| What is expected |
Among the records that follow, set down only the lines from the one containing "Continue the Blender" to the one containing "t, .01, .15)", both included, exactly.

| Records provided |

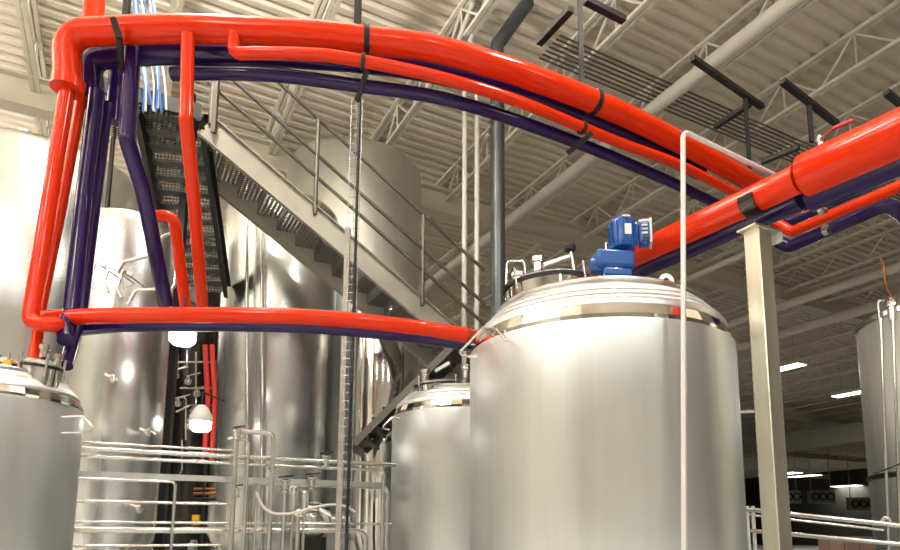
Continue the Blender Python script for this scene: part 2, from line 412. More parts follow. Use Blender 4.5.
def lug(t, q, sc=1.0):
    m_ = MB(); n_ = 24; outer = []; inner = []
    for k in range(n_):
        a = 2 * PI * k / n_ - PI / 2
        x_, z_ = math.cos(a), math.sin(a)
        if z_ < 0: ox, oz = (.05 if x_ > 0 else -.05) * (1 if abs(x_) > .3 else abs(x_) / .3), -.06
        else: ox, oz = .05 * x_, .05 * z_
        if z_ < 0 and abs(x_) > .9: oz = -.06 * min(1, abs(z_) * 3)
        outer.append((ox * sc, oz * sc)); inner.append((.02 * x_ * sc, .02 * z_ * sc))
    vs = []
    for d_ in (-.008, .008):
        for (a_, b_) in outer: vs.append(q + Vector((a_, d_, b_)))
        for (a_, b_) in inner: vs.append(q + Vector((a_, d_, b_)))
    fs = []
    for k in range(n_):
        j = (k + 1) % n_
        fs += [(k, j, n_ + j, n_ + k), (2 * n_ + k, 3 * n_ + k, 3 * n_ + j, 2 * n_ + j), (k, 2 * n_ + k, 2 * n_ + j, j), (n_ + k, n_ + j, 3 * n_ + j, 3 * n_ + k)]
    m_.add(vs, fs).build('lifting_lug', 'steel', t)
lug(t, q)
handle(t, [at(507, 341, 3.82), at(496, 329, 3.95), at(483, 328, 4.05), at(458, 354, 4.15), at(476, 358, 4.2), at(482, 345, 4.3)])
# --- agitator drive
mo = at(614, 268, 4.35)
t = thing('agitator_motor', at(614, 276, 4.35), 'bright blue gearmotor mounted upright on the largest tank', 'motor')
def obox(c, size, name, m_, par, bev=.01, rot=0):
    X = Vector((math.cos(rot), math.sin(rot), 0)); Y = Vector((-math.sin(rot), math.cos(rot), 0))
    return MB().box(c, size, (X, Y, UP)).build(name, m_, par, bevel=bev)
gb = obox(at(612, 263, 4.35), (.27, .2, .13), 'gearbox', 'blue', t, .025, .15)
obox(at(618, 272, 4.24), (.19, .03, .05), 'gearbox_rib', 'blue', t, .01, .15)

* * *

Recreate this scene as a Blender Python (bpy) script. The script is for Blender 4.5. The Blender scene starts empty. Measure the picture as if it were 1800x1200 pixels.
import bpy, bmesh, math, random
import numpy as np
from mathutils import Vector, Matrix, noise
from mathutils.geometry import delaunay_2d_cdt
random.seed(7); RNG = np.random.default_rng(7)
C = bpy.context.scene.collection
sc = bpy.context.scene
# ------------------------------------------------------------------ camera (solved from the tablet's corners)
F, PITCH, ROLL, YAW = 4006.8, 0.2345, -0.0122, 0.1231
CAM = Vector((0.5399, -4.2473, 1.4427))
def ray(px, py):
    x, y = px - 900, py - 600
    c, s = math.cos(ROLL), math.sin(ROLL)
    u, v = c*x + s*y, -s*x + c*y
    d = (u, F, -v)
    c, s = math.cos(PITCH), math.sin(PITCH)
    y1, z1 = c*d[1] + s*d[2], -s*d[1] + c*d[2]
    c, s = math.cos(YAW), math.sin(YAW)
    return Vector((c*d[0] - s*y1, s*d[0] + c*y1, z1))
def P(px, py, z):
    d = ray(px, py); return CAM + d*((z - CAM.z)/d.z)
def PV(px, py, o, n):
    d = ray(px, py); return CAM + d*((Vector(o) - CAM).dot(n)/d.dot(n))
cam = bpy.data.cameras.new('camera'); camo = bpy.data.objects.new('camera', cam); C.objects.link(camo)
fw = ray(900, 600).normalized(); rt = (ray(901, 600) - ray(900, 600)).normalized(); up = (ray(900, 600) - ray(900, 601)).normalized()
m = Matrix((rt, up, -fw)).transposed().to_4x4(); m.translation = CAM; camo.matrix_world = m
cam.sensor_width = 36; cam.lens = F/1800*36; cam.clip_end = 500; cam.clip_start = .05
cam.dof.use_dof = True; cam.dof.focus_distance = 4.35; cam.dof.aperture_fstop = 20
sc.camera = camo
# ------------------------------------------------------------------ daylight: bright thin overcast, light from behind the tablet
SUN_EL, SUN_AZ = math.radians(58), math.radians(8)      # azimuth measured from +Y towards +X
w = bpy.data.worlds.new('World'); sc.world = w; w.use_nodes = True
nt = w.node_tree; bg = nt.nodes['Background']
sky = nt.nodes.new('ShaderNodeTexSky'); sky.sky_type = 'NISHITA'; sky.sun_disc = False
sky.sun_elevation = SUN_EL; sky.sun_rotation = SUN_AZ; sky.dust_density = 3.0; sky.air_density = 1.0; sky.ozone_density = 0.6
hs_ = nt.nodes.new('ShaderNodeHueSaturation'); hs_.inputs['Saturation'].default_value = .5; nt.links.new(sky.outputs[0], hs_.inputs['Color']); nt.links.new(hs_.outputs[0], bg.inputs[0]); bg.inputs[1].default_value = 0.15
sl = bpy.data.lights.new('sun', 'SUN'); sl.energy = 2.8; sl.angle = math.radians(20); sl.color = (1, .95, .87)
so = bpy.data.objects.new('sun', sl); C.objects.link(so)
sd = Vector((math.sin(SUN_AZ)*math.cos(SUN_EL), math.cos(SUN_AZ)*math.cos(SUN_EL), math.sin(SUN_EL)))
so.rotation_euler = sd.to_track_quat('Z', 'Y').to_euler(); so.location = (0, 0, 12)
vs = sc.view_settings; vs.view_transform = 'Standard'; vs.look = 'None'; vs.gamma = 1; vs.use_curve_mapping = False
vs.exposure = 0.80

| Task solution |
Continue the Blender Python script for this scene: part 2, from line 412. More parts follow. Use Blender 4.5.
def lug(t, q, sc=1.0):
    m_ = MB(); n_ = 24; outer = []; inner = []
    for k in range(n_):
        a = 2 * PI * k / n_ - PI / 2
        x_, z_ = math.cos(a), math.sin(a)
        if z_ < 0: ox, oz = (.05 if x_ > 0 else -.05) * (1 if abs(x_) > .3 else abs(x_) / .3), -.06
        else: ox, oz = .05 * x_, .05 * z_
        if z_ < 0 and abs(x_) > .9: oz = -.06 * min(1, abs(z_) * 3)
        outer.append((ox * sc, oz * sc)); inner.append((.02 * x_ * sc, .02 * z_ * sc))
    vs = []
    for d_ in (-.008, .008):
        for (a_, b_) in outer: vs.append(q + Vector((a_, d_, b_)))
        for (a_, b_) in inner: vs.append(q + Vector((a_, d_, b_)))
    fs = []
    for k in range(n_):
        j = (k + 1) % n_
        fs += [(k, j, n_ + j, n_ + k), (2 * n_ + k, 3 * n_ + k, 3 * n_ + j, 2 * n_ + j), (k, 2 * n_ + k, 2 * n_ + j, j), (n_ + k, n_ + j, 3 * n_ + j, 3 * n_ + k)]
    m_.add(vs, fs).build('lifting_lug', 'steel', t)
lug(t, q)
handle(t, [at(507, 341, 3.82), at(496, 329, 3.95), at(483, 328, 4.05), at(458, 354, 4.15), at(476, 358, 4.2), at(482, 345, 4.3)])
# --- agitator drive
mo = at(614, 268, 4.35)
t = thing('agitator_motor', at(614, 276, 4.35), 'bright blue gearmotor mounted upright on the largest tank', 'motor')
def obox(c, size, name, m_, par, bev=.01, rot=0):
    X = Vector((math.cos(rot), math.sin(rot), 0)); Y = Vector((-math.sin(rot), math.cos(rot), 0))
    return MB().box(c, size, (X, Y, UP)).build(name, m_, par, bevel=bev)
gb = obox(at(612, 263, 4.35), (.27, .2, .13), 'gearbox', 'blue', t, .025, .15)
obox(at(618, 272, 4.24), (.19, .03, .05), 'gearbox_rib', 'blue', t, .01, .15)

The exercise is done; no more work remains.